Every set with more than $k$ elements is dependent

Question

If $F$ is a free $R-$module, $R$ a domain, with rank=$k$ and $X\subset F$ show that $X$ is linear independent $\Rightarrow |X|\leq k$

There is a hint saying "consider the embedding of $R$ in it's field of fractions $R'$"

Attempt

Let $\phi:R\to R'$ be this embedding and $X\subset F$ with $|X|>k,X=\{x_1,...,x_m\}$

We may consider $F$ as a $R'-$module ($*$) so $R'-$ vector space and then since $dim_{R'}F=k$, $X$ is linear dependent over $R'$. Then I showed that $X$ is linear dependent over $R$.

So my question is :

How can I justify $(*)$ (if it is true)?? Is there a quicker way to answer this exercise??

Thanks!

Answer 1

A priori you can only view F as an R-module. However, the span of the image under a linear extension of the embedding can be viewed as a free module over the field of fractions. I.e. as a vector space over the field of fractions.

The nice thing is, that the embedding preserves the property of being linearly independent over R. Now the only thing you need to prove is that linear independence over R implies linear independence over R’ when R is a domain (multiply by every denominator in the R’ linear combination).

I hope this helps.

Answer 2

Alternatively, you could consider the tensor product $$F':=F\otimes_R R',$$ which is a vector space over $R'$.

A linear $R$-combination in $F$ $$r_1a_1+\cdots + r_na_n=0,$$ $a_i\in F, r_i\in R$ with some $r_j\neq0$, lifts to a linear $R$-combination in $F'$ $$r_1(a_1\otimes 1)+\cdots + r_n(a_n\otimes 1)=0,$$ which is clearly also a linear $R'$-combination with some $r_j\neq0$.

Reciprocally, any linear $R'$-combination in $F'$ of the form $$q_1(a_1\otimes 1)+\cdots + q_n(a_n\otimes 1)=0,$$ $a_i\in F, q_i\in R'$, $q_i=r_i/s_i$ with some $q_j\neq0$, gives a linear combination $$r_1(a_1\otimes 1)+\cdots + r_n(a_n\otimes 1)=0,$$ where $r_i=sq_i\in R$, with $s=s_1\cdots s_n$, so with $r_j\neq0$, which in turn projects to a linear combination $$r_1a_1+\cdots + r_na_n=0$$ in $R$ with some $r_j\neq0$.

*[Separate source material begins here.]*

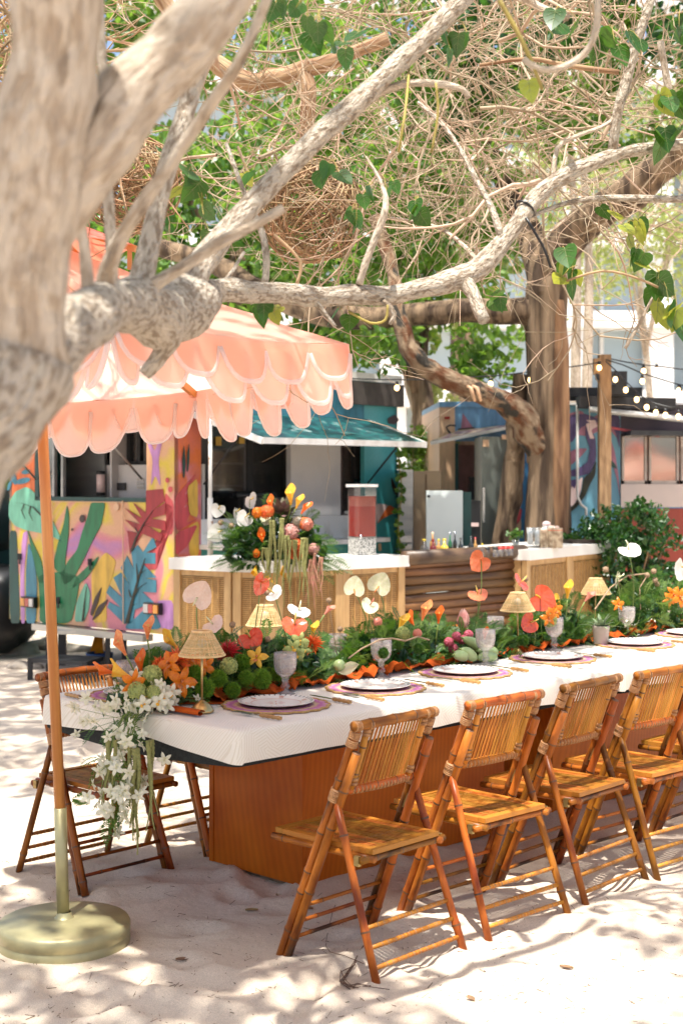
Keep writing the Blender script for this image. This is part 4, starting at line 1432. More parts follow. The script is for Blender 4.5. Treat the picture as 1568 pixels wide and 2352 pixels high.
n_leaf = 0
for cx, cy, Y, n, s in CL:
    mbp = MB()
    for i in range(n):
        a = P(cx + R.gauss(0, 16) * s, cy + R.gauss(0, 14) * s - 12, Y + R.gauss(0, .04))
        L = .068 * s * R.uniform(.75, 1.2) * Y / 4.0
        yellow = R.random() < (.36 if cx > 1240 and cy > 440 else .10)
        rot = (R.gauss(.1, .5), R.gauss(0, .4), R.gauss(0, 1.1))
        place('leaf', LEAF_YELLOW if yellow else LEAF_MESH, tree, a, rot, (L, L, L))
        n_leaf += 1
        top = P(cx + R.gauss(0, 5), cy - 38 * s, Y + .03)
        mbp.tube([a, (a + top) / 2 + Vector((0, 0, .008)), top], .0013, 4, False)
    o = mbp.build('leaf_stalk', M['stem_yellow'], tree)
a = P(1217, 212, 3.05); place('leaf', LEAF_YELLOW, tree, P(1212, 185, 3.05), (0.1, -.2, .2), (.052, .052, .052))

# the crown that arches above the picture and throws the dappled shade
LEAF_CROWN_N = 0
SHADE = []


def want_shade(x, y):
    # deep shade by the umbrella and the nearest chairs, broken sun on the right and behind
    s = .58
    if y < 4.9 and x < .3:
        s = 1.2
    if y < 4.9 and x >= .25:
        s = .68
    if y < 3.9:
        s = 1.25 if x < .45 else .7
    if y >= 4.9 and x > .1:
        s = .40
    if y >= 5.1 and x < -.5:
        s = .50
    if y > 7.2:
        s = .42 if x > -.8 else (.85 if y < 8.6 else 1.4)
    return s


def build_crown():
    rr = random.Random(21)
    cen, rad = [], []
    st = .30
    y = .6
    while y < 12.5:
        x = -4.2
        while x < 6.0:
            gx, gy = x + rr.uniform(-.14, .14), y + rr.uniform(-.14, .14)
            nz = noise.noise(Vector((gx * 1.15, gy * 1.15, 4.4))) * .5 + .5
            if nz < want_shade(gx, gy) * .92:
                zf = EYE + 1130 / F * max(gy, .8) + .35
                z = max(4.3, zf + .5) + rr.uniform(0, 1.2)
                k = z / SUN.z
                cx, cy = gx + SUN.x * k, gy + SUN.y * k
                if EYE + 1130 / F * max(cy, 0) + .2 < z:
                    cen.append((cx, cy, z)); rad.append(rr.uniform(.16, .26))
                    if want_shade(gx, gy) > .8:
                        cen.append((cx + rr.uniform(-.15, .15), cy - rr.uniform(0, .15), z + .3)); rad.append(.24)
            x += st
        y += st
    pts = clumps(cen, rad, 26, 5, (1, 1, .6))
    ok = pts[:, 2] > EYE + 1120 / F * np.maximum(pts[:, 1], 0) + .12
    pts = pts[ok]
    o = leaf_cloud('crown', pts, .10, M['crown'], tree, .75, .12, .5, 0, 8)
    o['kind'] = 'stuff'
    mb = MB()
    for c in cen[::9]:
        c = Vector(c)
        mb.tube([c, c + Vector((rr.uniform(-.4, .4), rr.uniform(-.4, .4), .12)), c + Vector((rr.uniform(-.9, .9), rr.uniform(-.9, .9), .3))], [.006, .009, .012], 5, False)
    o = mb.build('twigs', M['twig'], tree)
    o['kind'] = 'stuff'


build_crown()

# the limb wrapped in a cable tie
tie = thing('black_cable', 'black cable tied round the arching branch, its free end hanging down', 'cable', P(1205, 480, 4.27))
mb = MB()
c = P(1203, 480, 4.28)
axis = (P(1225, 458, 4.3) - P(1180, 522, 4.25)).normalized()
aa = axis.orthogonal().normalized(); bb = axis.cross(aa)
mb.tube([c + (aa * math.cos(t) + bb * math.sin(t)) * .031 for t in [i * .35 for i in range(19)]], .0042, 6)
mb.build('loop', M['black_plastic'], tie)
mb = MB()
mb.tube([P(1207, 500, 4.24), P(1222, 525, 4.24), P(1243, 560, 4.25), P(1256, 590, 4.26), P(1264, 615, 4.26)], .004, 6)
mb.build('tail', M['black_plastic'], tie)

# vine balls caught in the branches
def vine_ball(px, py, Y, r, n, seed, label):
    rr = random.Random(seed)
    c = P(px, py, Y)
    t = thing('vine_ball', label, 'vine ball', c, 0, 'round balls of dry vine in the branches')
    mb = MB()
    for k in range(n):
        ax = Vector((rr.gauss(0, 1), rr.gauss(0, 1), rr.gauss(0, 1))).normalized()
        a = ax.orthogonal().normalized(); b_ = ax.cross(a)
        rad = r * rr.uniform(.55, 1.03)
        off = ax * rr.uniform(-.55, .55) * r
        rad = min(rad, math.sqrt(max(.01, r * r * 1.06 - off.length_squared)))
        t0 = rr.uniform(0, 6.28); span = rr.uniform(1.5, 5)
        pts = []
        for i in range(13):
            th = t0 + span * i / 12
            pts.append(c + off + (a * math.cos(th) + b_ * math.sin(th)) * rad * (1 + rr.gauss(0, .03)))
        mb.tube(pts, rr.uniform(.002, .0042), 4, False)
    o = mb.build('woven_vines', M['vine'], t)
    o['kind'] = 'stuff'


vine_ball(712, 485, 5.6, .205, 150, 31, 'round ball of dry brown vine beside the diagonal limb in the middle of the branches')
vine_ball(300, 420, 5.4, .19, 130, 32, 'round ball of dry brown vine behind the upright branches at the left')

# ------------------------------------------------------------------ tree B: fluted trunk with the low arching limb
tb = thing('ficus_tree', 'thick fluted brown tree behind the right counter, one low limb arching left', 'tree', (1.64, 11.5, 0))
DB, RB = M['bark_dark'], M['bark_rust']
YB_ = 11.5


def fluted(pts, m, name, n=28, lobes=6, depth=.22, seed=0):
    C = [(P(x, y, Y), r * Y / F) for x, y, Y, r in pts]
    mb = MB()
    prev = None
    sub = 6
    k = len(C)
    for i in range((k - 1) * sub + 1):
        a = min(i // sub, k - 2); t = i / sub - a
        c = C[a][0].lerp(C[a + 1][0], t); r = C[a][1] * (1 - t) + C[a + 1][1] * t
        b = len(mb.v)
        for j in range(n):
            th = 2 * math.pi * j / n
            q = 1 + depth * (abs(math.sin(th * lobes / 2 + seed + .25 * math.sin(c.z * 1.3))) - .6) + .10 * noise.noise(Vector((math.cos(th) * 2, math.sin(th) * 2, c.z * 2.2 + seed)))
            mb.v.append((c.x + r * q * math.cos(th), c.y + r * q * math.sin(th), c.z))
        if prev is not None:
            mb.bridge(prev, b, n)
        prev = b
    return mb.build(name, m, tb)


base_y = HY + EYE * F / YB_
fluted([(1256, base_y + 10, YB_, 72), (1255, 1420, YB_, 58), (1257, 1240, YB_, 52), (1260, 1000, YB_, 47), (1258, 850, YB_, 47), (1252, 740, YB_, 46), (1256, 660, YB_, 46), (1270, 600, YB_, 44)], DB, 'trunk')
fluted([(1285, base_y, YB_ - .12, 30), (1284, 1230, YB_ - .13, 22), (1286, 1000, YB_ - .13, 21), (1285, 800, YB_ - .12, 20), (1276, 690, YB_ - .08, 18)], mat('bark_warm', (.32, .18, .09), (.11, .052, .026), rough=.95, scale=14, stretch=(1, 1, .1), bump=.9, bscale=30), 'trunk', 16, 3, .12, 2)
limb(tb, [(1268, 640, 11.5, 46), (1300, 560, 11.4, 44), (1370, 490, 11.2, 40), (1450, 440, 11.0, 42), (1530, 370, 10.8, 40), (1620, 270, 10.6, 36), (1700, 120, 10.6, 30)], DB, 'limb', 14, .2)
limb(tb, [(1248, 690, 11.5, 40), (1235, 600, 11.6, 34), (1200, 500, 11.9, 26), (1140, 380, 12.2, 22), (1080, 250, 12.4, 18), (1050, 100, 12.4, 14)], DB, 'limb', 12, .2)
limb(tb, [(1230, 716, 11.5, 34), (1100, 716, 11.6, 30), (960, 722, 11.7, 28), (800, 730, 11.8, 28), (620, 680, 12.0, 26), (480, 600, 12.2, 22), (330, 560, 12.4, 20)], DB, 'limb', 12, .2)
limb(tb, [(1262, 1085, 11.6, 34), (1246, 1045, 11.52, 36), (1225, 1005, 11.45, 36), (1190, 950, 11.35, 30), (1125, 908, 11.2, 25), (1050, 882, 11.0, 23), (985, 850, 10.9, 25), (945, 812, 10.85, 24), (925, 760, 10.85, 20), (912, 700, 10.9, 17), (900, 620, 11.0, 15), (860, 500, 11.2, 16)], RB, 'limb', 14, .3)
limb(tb, [(1125, 1560, 11.9, 30), (1155, 1250, 11.9, 26), (1175, 1100, 11.85, 24), (1188, 980, 11.75, 24), (1200, 860, 11.7, 22)], DB, 'trunk', 12, .25, 'dark leaning stem beside the steel fridge')
for px in (1078, 1092):
    q = P(px, 905, 10.95)
    mb = MB(); mb.tube([P(px - 8, 886, 11.0), P(px, 893, 10.98) + Vector((0, -.1, 0)), P(px + 10, 922, 11.0) + Vector((0, -.06, 0))], [.012, .016, .010], 8); mb.build('rope_wrap', M['p_cream'], tb)
o = tangle('twigs', 160, (900, -60, 1620, 560), 9.5, 12, M['twig'], .004, .009, .5, 1.3, 15, tb)


def crown(parent, blobs, per, size, m, seed, name='crown', sq=(1, 1, .75)):
    """blobs: (photo x, photo y, depth, radius in metres)"""
    cen = [tuple(P(x, y, Y)) for x, y, Y, r in blobs]
    pts = clumps(cen, [b[3] for b in blobs], per, seed, sq)
    o = leaf_cloud(name, pts, size, m, parent, .6, .15, .5, 0, seed + 1)
    o['kind'] = 'stuff'
    return o


def blobs_in(n, box, Y0, Y1, r0, r1, seed, keep=None):
    rr = random.Random(seed)
    out = []
    while len(out) < n:
        x, y = rr.uniform(box[0], box[2]), rr.uniform(box[1], box[3])
        if keep and rr.random() > keep(x, y):
            continue
        out.append((x, y, rr.uniform(Y0, Y1), rr.uniform(r0, r1)))
    return out


crown(tb, blobs_in(70, (900, -420, 1720, 300), 11.2, 13.2, .22, .42, 41, lambda x, y: .25 if 150 < y and x > 1250 else 1), 60, .105, M['foliage_deep'], 42)
crown(tb, blobs_in(64, (560, 40, 1190, 640), 11.6, 13.0, .16, .34, 43), 60, .10, M['foliage_bg'], 44)
crown(tb, blobs_in(64, (1080, -60, 1720, 360), 11.8, 13.4, .13, .28, 47), 60, .10, M['foliage_bg'], 48)
crown(tb, blobs_in(12, (760, 690, 1180, 870), 11.6, 12.6, .15, .26, 45), 55, .085, M['foliage_bg'], 46)

# brown peeling branch behind the twigs
tc_ = thing('bare_tree', 'reddish peeling bare branch reaching down through the twigs above the umbrella', 'tree', P(705, 2000, 7.2) * 1)
tc_.location = (-3.3, 7.4, 0)
limb3(tc_, [(Vector((-3.3, 7.4, -.1)), .15), (Vector((-3.2, 7.4, 1.5)), .12), (Vector((-2.9, 7.35, 3.2)), .09), (Vector((-2.0, 7.3, 4.3)), .06), (P(300, -120, 7.2), .042)], TB, 'trunk', 12, .3)
limb(tc_, [(300, -120, 7.2, 18), (400, 40, 7.2, 20), (480, 130, 7.2, 20), (560, 185, 7.2, 22), (620, 182, 7.2, 22), (700, 160, 7.2, 20), (800, 125, 7.2, 18), (890, 88, 7.2, 15)], TB, 'limb', 10, .3)
limb(tc_, [(690, 165, 7.2, 20), (708, 200, 7.2, 19), (706, 260, 7.2, 18), (702, 330, 7.25, 15), (696, 400, 7.3, 9)], TB, 'limb', 10, .25)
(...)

These two facts together prove that a basis for $F$ gives a basis for $F'$ of the same cardinal, that all bases for $F$ have the same cardinal (since $F'$ is a vector space), that the rank of the $F$-module is indeed well defined, and that any set of more than rank$(F)$ vectors in $F$ must be linearly dependent (otherwise, it would generate an independent set in $F'$ with more vectors than $\dim_{R'} F'$, a contradiction).